Nadia—a graduate of the program who, for security reasons, can only be identified by her first name—is still acclimatizing to acts as simple as baking. “In my country of Pakistan, most women are not doing the baking jobs. It’s weird in my country for a woman to bake,” she said (she had been a journalist reporting on the Taliban on the Afghan border). “I was always scared to bake. I had an oven and a microwave, but every cook I saw on TV was a man. I thought, no, these baked items cannot come from my oven. I had a—what’s the word? inferiority complex—because I didn’t have a professional oven like you see on TV. These cooking shows could not have come out of my kitchen.” She exhaled deeply and adjusted her headscarf before continuing: “Now I am a cook. Cooking is my passion. I made a lavash. It’s a salty, crispy Arabic snack. I made it. And it made me a cook. It’s not weird anymore. I’m not weird anymore. I’m proud of who I have become in Emma’s Torch.” 

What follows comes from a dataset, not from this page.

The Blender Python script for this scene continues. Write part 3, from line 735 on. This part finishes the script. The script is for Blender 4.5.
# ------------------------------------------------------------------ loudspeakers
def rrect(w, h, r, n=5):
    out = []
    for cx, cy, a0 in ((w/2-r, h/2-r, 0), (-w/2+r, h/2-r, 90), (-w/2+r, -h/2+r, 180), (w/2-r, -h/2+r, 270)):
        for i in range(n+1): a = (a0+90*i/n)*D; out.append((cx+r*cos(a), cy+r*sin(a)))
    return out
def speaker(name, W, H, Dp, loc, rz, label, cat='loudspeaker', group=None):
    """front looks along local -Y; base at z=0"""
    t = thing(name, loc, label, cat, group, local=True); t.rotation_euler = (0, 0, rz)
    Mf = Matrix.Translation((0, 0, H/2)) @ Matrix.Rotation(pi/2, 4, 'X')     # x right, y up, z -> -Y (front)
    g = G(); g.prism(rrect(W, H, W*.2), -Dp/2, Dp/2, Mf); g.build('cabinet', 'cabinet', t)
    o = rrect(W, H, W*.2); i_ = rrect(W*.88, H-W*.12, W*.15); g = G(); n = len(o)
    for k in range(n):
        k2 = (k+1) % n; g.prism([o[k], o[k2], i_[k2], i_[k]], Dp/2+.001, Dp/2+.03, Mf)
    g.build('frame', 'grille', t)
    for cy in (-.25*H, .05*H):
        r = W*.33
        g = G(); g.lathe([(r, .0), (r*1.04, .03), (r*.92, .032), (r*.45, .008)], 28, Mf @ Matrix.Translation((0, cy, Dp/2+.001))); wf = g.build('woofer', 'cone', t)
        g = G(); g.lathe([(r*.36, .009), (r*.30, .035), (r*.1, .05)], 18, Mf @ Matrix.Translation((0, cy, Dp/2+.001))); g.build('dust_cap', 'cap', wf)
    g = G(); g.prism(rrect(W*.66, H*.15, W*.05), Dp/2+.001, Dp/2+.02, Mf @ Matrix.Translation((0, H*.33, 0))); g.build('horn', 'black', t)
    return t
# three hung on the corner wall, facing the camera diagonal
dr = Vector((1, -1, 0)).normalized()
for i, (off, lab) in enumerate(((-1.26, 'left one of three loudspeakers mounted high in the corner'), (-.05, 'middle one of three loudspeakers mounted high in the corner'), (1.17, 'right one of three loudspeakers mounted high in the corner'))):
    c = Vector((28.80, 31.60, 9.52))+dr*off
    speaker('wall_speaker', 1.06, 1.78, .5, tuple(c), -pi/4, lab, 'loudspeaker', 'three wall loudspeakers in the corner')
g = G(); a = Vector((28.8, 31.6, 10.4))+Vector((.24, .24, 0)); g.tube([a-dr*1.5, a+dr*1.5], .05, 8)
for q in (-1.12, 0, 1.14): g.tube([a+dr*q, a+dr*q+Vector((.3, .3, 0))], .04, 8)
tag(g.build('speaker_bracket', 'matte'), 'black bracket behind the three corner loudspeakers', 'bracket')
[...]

For Boubacar Diallo, a political refugee from Guinea, it was a simple granola of pumpkin seeds and almonds that helped him shape his identity as a chef. Now he works at Little Park, cooking up hyperlocal shakshukas. He wore a pressed velvet jacket to a recent graduation dinner where he served squash and raisin chirchi, among other dishes.

“I am a chef,” he said, before pausing, seemingly stuck on his words, and continuing: “This is the first time I’ve introduced myself as a chef,” he smiled. “Do you mind if I do it again? I am a chef.”

At that dinner, where Nadia graduated as well, Lior Sev Sercarz, a chef at La Boîte on the Upper West Side, and Txitkito’s Alex Raij handled the kitchen while Nadia and Diallo made the rounds, hugging and handshaking through the crowd. Dope Olympoe, a dishwasher and refugee from Togo, eyed them studiously. She is planning on starting culinary classes during its next batch. “Today I cook for my children,” she said. “But one day I will cook for a room full of strangers. To give your best to strangers is how this city works.”